Gillespie again comments: “James McNeill Whistler …the American artist and friend of Wilde, would often sign his paintings in vermilion.”(Gillespie 24) This can be understand again as a trace of Whistler in the novel.

When picture was finished “Dorian … passed listlessly in front of the picture and turned towards it. When saw it he drew back and his cheeks flushed for a moment with pleasure. A look of joy came in to his eyes as if he had recognized himself for the first time. He stood there motionless and in wonder, dimly conscious that Hallward was speaking to him, but not catching the meaning of words. The sense of his own beauty came on him like revelation. He had never felt it before.” (Wilde 25)

Dorian is simply becoming conscious of his beauty and its short live. He became instantly aware that Lord Henry’s warning of the brevity of youth was real. The other understanding can be that Dorian awakes from his naivity or innocence and becomes aware as Adam and Eve in the garden of Eden of his own mortality and is going to solve it in Faustian way.

According Sammells “Surfaces encounter surfaces and the portrait becomes a mirror - ... a 'lacanian mirror', 114 and as Dorian describes it later a 'magical' mirror’.115" (Sammells 58-9)

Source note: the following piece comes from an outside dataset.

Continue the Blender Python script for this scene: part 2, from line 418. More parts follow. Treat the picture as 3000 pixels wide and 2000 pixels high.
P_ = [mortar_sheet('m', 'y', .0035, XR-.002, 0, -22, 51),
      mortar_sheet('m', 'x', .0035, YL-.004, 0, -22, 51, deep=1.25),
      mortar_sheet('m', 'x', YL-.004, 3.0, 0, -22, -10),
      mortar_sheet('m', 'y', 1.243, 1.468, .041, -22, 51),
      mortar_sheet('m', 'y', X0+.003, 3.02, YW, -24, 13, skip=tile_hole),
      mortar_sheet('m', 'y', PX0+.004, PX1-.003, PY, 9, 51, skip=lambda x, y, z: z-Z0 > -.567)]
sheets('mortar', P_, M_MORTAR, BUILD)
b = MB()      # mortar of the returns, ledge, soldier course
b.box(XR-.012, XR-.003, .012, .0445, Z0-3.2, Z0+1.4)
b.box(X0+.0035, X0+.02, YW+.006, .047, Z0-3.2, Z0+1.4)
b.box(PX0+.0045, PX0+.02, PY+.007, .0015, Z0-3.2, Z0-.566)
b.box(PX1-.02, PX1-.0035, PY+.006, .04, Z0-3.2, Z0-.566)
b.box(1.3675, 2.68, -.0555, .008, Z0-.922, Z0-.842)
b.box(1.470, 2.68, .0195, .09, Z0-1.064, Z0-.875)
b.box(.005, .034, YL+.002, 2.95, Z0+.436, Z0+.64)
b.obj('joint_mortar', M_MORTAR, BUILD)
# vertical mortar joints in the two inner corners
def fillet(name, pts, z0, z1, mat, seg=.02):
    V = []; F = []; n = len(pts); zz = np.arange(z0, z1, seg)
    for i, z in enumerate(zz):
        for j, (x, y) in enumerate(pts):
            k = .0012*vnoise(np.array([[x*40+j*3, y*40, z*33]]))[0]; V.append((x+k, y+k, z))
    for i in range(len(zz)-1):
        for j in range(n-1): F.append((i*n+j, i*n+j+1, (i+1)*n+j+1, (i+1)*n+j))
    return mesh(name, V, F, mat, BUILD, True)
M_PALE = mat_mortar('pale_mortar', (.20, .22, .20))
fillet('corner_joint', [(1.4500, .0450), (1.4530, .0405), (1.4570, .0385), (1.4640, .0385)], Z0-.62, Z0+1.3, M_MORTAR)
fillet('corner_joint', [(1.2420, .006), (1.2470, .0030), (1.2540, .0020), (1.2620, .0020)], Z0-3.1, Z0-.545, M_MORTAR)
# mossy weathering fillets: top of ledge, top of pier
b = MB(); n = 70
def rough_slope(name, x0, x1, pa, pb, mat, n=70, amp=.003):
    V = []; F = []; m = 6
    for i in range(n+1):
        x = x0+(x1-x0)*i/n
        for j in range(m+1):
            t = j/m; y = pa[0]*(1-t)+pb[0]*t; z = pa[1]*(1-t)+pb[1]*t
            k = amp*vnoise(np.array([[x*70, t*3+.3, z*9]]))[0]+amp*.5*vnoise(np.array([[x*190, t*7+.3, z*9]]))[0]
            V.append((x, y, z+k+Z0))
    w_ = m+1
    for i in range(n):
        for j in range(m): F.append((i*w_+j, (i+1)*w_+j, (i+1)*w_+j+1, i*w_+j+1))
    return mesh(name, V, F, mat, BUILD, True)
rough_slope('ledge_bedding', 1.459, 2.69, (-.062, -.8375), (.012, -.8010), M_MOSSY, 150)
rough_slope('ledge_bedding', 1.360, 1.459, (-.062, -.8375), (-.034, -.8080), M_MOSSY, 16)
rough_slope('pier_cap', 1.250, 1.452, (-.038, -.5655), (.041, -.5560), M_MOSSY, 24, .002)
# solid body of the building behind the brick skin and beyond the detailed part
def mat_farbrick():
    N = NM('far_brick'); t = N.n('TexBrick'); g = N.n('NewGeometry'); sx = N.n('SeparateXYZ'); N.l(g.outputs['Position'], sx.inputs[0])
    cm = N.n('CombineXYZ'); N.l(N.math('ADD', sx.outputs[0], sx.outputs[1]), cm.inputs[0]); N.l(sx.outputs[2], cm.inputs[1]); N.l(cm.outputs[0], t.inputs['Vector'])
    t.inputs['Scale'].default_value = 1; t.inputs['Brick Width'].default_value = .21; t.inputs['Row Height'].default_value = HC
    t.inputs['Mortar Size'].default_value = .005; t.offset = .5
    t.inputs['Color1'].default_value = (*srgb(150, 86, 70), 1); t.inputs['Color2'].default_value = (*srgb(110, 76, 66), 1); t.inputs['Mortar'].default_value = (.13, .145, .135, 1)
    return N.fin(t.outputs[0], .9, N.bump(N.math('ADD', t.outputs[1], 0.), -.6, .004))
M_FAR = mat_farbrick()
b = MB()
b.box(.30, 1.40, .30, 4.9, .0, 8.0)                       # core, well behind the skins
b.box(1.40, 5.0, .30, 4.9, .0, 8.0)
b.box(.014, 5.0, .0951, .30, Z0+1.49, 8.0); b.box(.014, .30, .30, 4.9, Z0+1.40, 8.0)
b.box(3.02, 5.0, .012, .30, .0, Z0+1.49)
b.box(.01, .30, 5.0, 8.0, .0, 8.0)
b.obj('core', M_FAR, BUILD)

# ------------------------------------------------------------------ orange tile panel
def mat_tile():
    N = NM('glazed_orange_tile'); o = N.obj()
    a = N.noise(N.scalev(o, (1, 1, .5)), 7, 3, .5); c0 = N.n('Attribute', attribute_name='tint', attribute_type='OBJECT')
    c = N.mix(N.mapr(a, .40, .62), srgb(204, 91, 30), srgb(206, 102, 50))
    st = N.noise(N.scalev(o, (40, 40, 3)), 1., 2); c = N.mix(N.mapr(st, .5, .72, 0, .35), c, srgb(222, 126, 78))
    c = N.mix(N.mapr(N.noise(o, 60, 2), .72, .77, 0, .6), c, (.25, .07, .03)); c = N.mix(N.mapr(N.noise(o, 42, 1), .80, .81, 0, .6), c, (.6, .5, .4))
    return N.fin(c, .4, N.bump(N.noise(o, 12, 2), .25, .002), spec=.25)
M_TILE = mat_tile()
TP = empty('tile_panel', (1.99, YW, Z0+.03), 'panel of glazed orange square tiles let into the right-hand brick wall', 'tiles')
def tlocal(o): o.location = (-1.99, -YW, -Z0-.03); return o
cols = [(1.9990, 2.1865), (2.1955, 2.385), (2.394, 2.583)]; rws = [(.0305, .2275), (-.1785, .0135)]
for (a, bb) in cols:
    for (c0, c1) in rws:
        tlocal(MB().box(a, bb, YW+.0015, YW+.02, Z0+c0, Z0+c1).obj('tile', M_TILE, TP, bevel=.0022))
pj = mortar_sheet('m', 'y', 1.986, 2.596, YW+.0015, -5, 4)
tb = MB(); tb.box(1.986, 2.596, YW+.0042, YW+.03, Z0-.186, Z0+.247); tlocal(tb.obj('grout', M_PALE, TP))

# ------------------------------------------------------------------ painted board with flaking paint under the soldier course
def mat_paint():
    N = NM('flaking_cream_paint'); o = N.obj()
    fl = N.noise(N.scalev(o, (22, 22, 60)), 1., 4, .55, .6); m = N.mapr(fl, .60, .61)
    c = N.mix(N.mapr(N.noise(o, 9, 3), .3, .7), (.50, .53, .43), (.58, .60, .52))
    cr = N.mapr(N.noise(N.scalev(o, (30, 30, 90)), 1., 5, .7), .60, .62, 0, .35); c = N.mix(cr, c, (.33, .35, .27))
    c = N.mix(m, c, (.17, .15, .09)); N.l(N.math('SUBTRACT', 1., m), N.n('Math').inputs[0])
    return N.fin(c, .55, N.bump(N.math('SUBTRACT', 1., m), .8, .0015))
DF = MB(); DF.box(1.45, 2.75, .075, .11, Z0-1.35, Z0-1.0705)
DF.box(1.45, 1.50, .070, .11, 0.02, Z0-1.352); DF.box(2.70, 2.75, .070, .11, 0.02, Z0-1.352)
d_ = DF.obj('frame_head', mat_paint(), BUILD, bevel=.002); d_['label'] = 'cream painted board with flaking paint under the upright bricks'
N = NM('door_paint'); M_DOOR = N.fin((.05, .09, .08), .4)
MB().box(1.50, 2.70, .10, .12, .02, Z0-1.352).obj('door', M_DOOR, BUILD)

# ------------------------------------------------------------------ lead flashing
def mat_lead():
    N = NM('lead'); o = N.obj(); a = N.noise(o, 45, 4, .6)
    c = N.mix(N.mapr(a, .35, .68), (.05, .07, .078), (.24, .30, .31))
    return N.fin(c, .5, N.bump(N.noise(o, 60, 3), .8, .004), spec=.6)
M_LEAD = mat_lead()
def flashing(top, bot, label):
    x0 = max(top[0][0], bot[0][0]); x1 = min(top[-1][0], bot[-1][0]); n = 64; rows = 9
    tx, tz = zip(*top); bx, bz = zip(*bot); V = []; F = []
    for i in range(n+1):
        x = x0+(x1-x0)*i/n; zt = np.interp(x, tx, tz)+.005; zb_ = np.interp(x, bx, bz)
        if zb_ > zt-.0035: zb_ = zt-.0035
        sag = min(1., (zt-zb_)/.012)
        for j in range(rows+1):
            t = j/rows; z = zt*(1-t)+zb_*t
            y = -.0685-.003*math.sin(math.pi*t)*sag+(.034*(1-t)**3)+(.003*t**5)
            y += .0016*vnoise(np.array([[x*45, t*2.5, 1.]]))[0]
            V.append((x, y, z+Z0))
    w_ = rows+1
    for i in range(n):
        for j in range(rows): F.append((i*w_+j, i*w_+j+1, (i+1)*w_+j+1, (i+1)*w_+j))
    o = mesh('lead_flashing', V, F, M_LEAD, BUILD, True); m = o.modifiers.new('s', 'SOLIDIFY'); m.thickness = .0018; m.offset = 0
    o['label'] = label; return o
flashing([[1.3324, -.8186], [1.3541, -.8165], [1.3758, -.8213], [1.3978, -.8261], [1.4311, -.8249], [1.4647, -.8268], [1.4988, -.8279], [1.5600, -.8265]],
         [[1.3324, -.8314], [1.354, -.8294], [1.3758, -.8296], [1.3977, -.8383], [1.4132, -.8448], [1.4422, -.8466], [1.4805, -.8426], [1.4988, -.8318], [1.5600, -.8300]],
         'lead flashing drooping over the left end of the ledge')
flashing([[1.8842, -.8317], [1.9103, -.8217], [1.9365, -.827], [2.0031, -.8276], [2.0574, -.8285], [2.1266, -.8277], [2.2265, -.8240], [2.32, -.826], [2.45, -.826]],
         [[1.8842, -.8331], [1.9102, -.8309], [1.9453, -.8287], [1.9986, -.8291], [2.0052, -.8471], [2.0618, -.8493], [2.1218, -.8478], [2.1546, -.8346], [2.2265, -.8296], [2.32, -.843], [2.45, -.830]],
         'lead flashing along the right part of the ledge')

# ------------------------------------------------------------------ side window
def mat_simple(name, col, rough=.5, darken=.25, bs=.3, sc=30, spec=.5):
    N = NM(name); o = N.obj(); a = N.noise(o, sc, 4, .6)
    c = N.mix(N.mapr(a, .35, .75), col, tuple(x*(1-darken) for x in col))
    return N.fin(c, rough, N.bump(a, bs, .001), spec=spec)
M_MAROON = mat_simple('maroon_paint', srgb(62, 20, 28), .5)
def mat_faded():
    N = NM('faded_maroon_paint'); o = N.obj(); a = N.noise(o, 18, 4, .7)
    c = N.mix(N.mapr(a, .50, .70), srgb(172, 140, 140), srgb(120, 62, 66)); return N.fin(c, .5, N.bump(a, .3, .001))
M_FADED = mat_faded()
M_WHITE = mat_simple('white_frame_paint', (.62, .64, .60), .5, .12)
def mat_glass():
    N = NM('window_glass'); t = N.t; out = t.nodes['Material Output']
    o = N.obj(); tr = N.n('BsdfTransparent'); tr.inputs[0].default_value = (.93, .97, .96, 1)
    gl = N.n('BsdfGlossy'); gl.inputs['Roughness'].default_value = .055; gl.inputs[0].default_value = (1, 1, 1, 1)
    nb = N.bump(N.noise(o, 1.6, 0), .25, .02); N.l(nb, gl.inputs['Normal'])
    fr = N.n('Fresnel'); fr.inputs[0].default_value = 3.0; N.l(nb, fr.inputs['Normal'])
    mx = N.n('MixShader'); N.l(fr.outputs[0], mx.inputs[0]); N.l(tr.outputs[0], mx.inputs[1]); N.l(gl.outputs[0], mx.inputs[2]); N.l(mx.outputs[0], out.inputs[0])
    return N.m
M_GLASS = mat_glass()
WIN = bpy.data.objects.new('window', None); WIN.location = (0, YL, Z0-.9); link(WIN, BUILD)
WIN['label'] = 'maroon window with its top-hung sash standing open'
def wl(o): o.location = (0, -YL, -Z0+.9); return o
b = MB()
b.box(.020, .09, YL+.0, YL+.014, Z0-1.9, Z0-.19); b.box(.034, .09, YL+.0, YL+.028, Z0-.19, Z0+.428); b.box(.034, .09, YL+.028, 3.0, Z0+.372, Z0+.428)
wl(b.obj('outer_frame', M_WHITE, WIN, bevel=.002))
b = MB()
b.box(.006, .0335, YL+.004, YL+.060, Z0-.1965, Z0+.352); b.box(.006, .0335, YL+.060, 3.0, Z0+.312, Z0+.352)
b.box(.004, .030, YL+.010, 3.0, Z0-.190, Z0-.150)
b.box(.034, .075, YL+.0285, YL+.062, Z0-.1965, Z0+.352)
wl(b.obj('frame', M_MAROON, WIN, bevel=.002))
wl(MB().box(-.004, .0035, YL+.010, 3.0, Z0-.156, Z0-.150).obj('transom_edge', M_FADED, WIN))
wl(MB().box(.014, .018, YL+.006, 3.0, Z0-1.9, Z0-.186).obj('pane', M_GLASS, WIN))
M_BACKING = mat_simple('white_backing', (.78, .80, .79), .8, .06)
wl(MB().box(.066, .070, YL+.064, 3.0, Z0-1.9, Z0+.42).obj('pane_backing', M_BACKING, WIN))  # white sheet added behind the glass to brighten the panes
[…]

Dorian contemplates his future: “Yes, there would be a day when his face would be wrinkled and wizen, his eyes dim and colourless, the grace of his figure broken and deformed. The scarlet would pass away from his lips, and the gold steal from his hair. The life that was to make his soul would mar his body. He would become dreadful, hideous, and uncouth.” (Wilde 25)

And follows in direct speech:

“ “How sad it is! “murmured Dorian Gray, with his eyes still fixed upon his own portrait. “How said it is! I shall grow old, and horrible, and dreadful. But this picture will remain always young. It wil never be older than this particular day of June … If it were only the other way! If it were I who was to be always young, and the picture that was to grow old! For that-for that-I would give everything! Yes, there is nothing in the whole world I would not give! I would give my soul for that!”

“You would hardly care for such an arrangement, Basil,”cried Lord Henry, laughing. “It would be rather hard lines on your work.”

“I should object very strongly, Harry,” said Hallward,

Dorian Gray turned and looked at him. “I believe you would, Basil, You like your art better than your friends. I am not more to you than a green bronze figure.” ” (25-26)

Here the novel turns into the Faustian116 tragedy.

They are quareling, Basil objects that Dorian can’t be jealous on material things. Dorian opposes: “I am jealous of everything whose beauty does not die. I am jealous of the portrait you have painted of me. Why should it keep what I must lose?” (26) Hallward wants to destroy the painting because his friends made him to hate this painting.

In the following scene there is already latent the future murder.

“He [Basil] was going to rip the canvas.” (27)

Dorian cries “ “Don’t Basil, don’t!” Dorian cried. “It would be a murder!” ” (27)

Dorian is becoming a part of the painting ““It is part of myself, I feel that.” (27), which is in practical way replied by Basil: “Well, as soon as you are dry, you will be varnished, and framed, and send home. Than you can do what you want with yourself.” ” (27)

The painting is finished but the whole story only begins. All what was prepared here starts slowly to uncover.